▶ **TASK PROMPT**: Return the listing below unchanged, minus its pictures.

▶ **RECORDED DATA**:
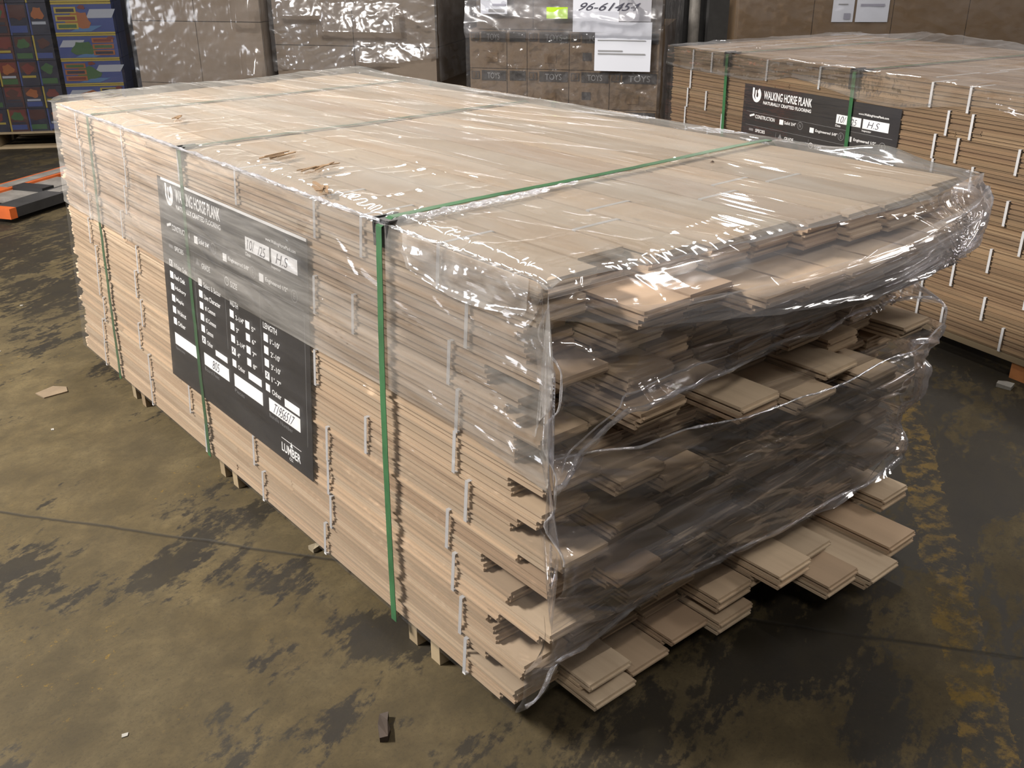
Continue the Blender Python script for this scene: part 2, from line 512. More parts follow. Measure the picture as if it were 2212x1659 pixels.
nx = Vector((0, -1, 0)); nz = Vector((KX, 0, 1)).normalized(); ny = nz.cross(nx)  # into the stack
Mn = Matrix((nx, ny, nz)).transposed().to_4x4(); Mn.translation = near_face(1.371, .823, .0058)
label_sheet(Mn, 'black printed label sheet on the near flooring stack, between two green straps', 'black label sheets', True)

# ---------------------------------------------------------------- far stack
S2A = math.radians(-10.73)
S2 = Matrix.Translation((2.496, -.62, .03)) @ Matrix.Rotation(S2A, 4, 'Z')
L2 = 2.60
H2 = H


def far_bundle(t, c):
    z = t * TIER
    rr = random.Random(900 + t * 31 + c)
    b = empty('flooring_bundle', S2 @ Matrix.Translation((c * CW + .004 + (rr.uniform(-.002, .0) if c == 0 else 0), 0, z)))
    lab = f'strapped tan flooring bundle in {ORD[t]} tier of far stack, ' + ('with its long edge showing' if c == 0 else f'{ORDC[c]} row back')
    tag(b, lab, 'flooring bundle', 'flooring bundles in the far stack')
    for l in range(NL):
        fl = c == 0 and rr.random() < .35
        y0, y1 = rr.uniform(-.03, .02), L2 + rr.uniform(-.012, .004)
        if c == 0:
            k = rr.uniform(.7, 2.1)
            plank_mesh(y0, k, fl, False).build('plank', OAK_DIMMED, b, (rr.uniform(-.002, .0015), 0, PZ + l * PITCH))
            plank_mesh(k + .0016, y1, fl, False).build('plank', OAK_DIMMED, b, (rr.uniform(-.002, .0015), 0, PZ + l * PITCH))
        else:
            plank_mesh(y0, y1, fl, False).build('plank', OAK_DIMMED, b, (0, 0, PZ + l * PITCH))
    ys = ([2.44, 2.28, 1.88, 1.62, 1.0, .87, .62, .38] if t % 2 else [2.47, 2.20, 1.8, 1.52, .95, .78, .50, .3]) if c == 0 else [2.4, 1.1]
    for y in ys:
        y += rr.uniform(-.04, .04)
        if 2 <= t <= 8 and 1.12 < y < 2.06 and c == 0: continue
        link('strap_band', BAND_OUT if c == 0 else BAND, b, (0, y, 0))


for t in range(NT):
    for c in range(NC):
        if c == 0 or t == NT - 1: far_bundle(t, c)
Mf = S2 @ Matrix.Translation((-.005, 2.043, .808)) @ Matrix(((0, 1, 0, 0), (-1, 0, 0, 0), (0, 0, 1, 0), (0, 0, 0, 1)))
label_sheet(Mf, 'black printed label sheet on the far flooring stack at upper right', 'black label sheets', False)

# pallet of the far stack: runners and blocks
pl = empty('wood_pallet', S2 @ Matrix.Translation((0, 0, -.03 + ZF)))
tag(pl, 'reddish wood pallet blocks under the far flooring stack', 'pallet')
for y in (.42, 1.3, 2.2):
    for x in (.01, .6, 1.17):
        m = MB(); m.box(x, x + .09, y - .05, y + .05, .0, .066); m.build('block', PINE if x > .1 else flat('stained_block', (.42, .17, .06), .7, var=.3), pl)
for x in (.0, .59, 1.16):
    m = MB(); m.box(x, x + .11, .02, 2.55, .066, .0885); m.build('runner', PINE, pl)


# ---------------------------------------------------------------- green strapping with corner protectors
def strap_loop(name, pts, wdir, w, th, mat_, parent=None):
    """band of width w (along wdir) following pts; thickness outward by th"""
    m = MB(); wd = Vector(wdir).normalized() * w / 2
    n = len(pts)
    nr = []
    for i in range(n):
        a = Vector(pts[max(0, i - 1)]); b = Vector(pts[min(n - 1, i + 1)])
        nr.append((b - a).cross(wd).normalized())
    for i in range(n - 1):
        a, b = Vector(pts[i]), Vector(pts[i + 1]); o1, o2 = nr[i] * th, nr[i + 1] * th
        m.hexa([a - wd, b - wd, b + wd, a + wd, a - wd + o1, b - wd + o2, b + wd + o2, a + wd + o1])
    return m.build(name, mat_, parent)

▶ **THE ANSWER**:
Continue the Blender Python script for this scene: part 2, from line 512. More parts follow. Measure the picture as if it were 2212x1659 pixels.
nx = Vector((0, -1, 0)); nz = Vector((KX, 0, 1)).normalized(); ny = nz.cross(nx)  # into the stack
Mn = Matrix((nx, ny, nz)).transposed().to_4x4(); Mn.translation = near_face(1.371, .823, .0058)
label_sheet(Mn, 'black printed label sheet on the near flooring stack, between two green straps', 'black label sheets', True)

# ---------------------------------------------------------------- far stack
S2A = math.radians(-10.73)
S2 = Matrix.Translation((2.496, -.62, .03)) @ Matrix.Rotation(S2A, 4, 'Z')
L2 = 2.60
H2 = H


def far_bundle(t, c):
    z = t * TIER
    rr = random.Random(900 + t * 31 + c)
    b = empty('flooring_bundle', S2 @ Matrix.Translation((c * CW + .004 + (rr.uniform(-.002, .0) if c == 0 else 0), 0, z)))
    lab = f'strapped tan flooring bundle in {ORD[t]} tier of far stack, ' + ('with its long edge showing' if c == 0 else f'{ORDC[c]} row back')
    tag(b, lab, 'flooring bundle', 'flooring bundles in the far stack')
    for l in range(NL):
        fl = c == 0 and rr.random() < .35
        y0, y1 = rr.uniform(-.03, .02), L2 + rr.uniform(-.012, .004)
        if c == 0:
            k = rr.uniform(.7, 2.1)
            plank_mesh(y0, k, fl, False).build('plank', OAK_DIMMED, b, (rr.uniform(-.002, .0015), 0, PZ + l * PITCH))
            plank_mesh(k + .0016, y1, fl, False).build('plank', OAK_DIMMED, b, (rr.uniform(-.002, .0015), 0, PZ + l * PITCH))
        else:
            plank_mesh(y0, y1, fl, False).build('plank', OAK_DIMMED, b, (0, 0, PZ + l * PITCH))
    ys = ([2.44, 2.28, 1.88, 1.62, 1.0, .87, .62, .38] if t % 2 else [2.47, 2.20, 1.8, 1.52, .95, .78, .50, .3]) if c == 0 else [2.4, 1.1]
    for y in ys:
        y += rr.uniform(-.04, .04)
        if 2 <= t <= 8 and 1.12 < y < 2.06 and c == 0: continue
        link('strap_band', BAND_OUT if c == 0 else BAND, b, (0, y, 0))


for t in range(NT):
    for c in range(NC):
        if c == 0 or t == NT - 1: far_bundle(t, c)
Mf = S2 @ Matrix.Translation((-.005, 2.043, .808)) @ Matrix(((0, 1, 0, 0), (-1, 0, 0, 0), (0, 0, 1, 0), (0, 0, 0, 1)))
label_sheet(Mf, 'black printed label sheet on the far flooring stack at upper right', 'black label sheets', False)

# pallet of the far stack: runners and blocks
pl = empty('wood_pallet', S2 @ Matrix.Translation((0, 0, -.03 + ZF)))
tag(pl, 'reddish wood pallet blocks under the far flooring stack', 'pallet')
for y in (.42, 1.3, 2.2):
    for x in (.01, .6, 1.17):
        m = MB(); m.box(x, x + .09, y - .05, y + .05, .0, .066); m.build('block', PINE if x > .1 else flat('stained_block', (.42, .17, .06), .7, var=.3), pl)
for x in (.0, .59, 1.16):
    m = MB(); m.box(x, x + .11, .02, 2.55, .066, .0885); m.build('runner', PINE, pl)


# ---------------------------------------------------------------- green strapping with corner protectors
def strap_loop(name, pts, wdir, w, th, mat_, parent=None):
    """band of width w (along wdir) following pts; thickness outward by th"""
    m = MB(); wd = Vector(wdir).normalized() * w / 2
    n = len(pts)
    nr = []
    for i in range(n):
        a = Vector(pts[max(0, i - 1)]); b = Vector(pts[min(n - 1, i + 1)])
        nr.append((b - a).cross(wd).normalized())
    for i in range(n - 1):
        a, b = Vector(pts[i]), Vector(pts[i + 1]); o1, o2 = nr[i] * th, nr[i + 1] * th
        m.hexa([a - wd, b - wd, b + wd, a + wd, a - wd + o1, b - wd + o2, b + wd + o2, a + wd + o1])
    return m.build(name, mat_, parent)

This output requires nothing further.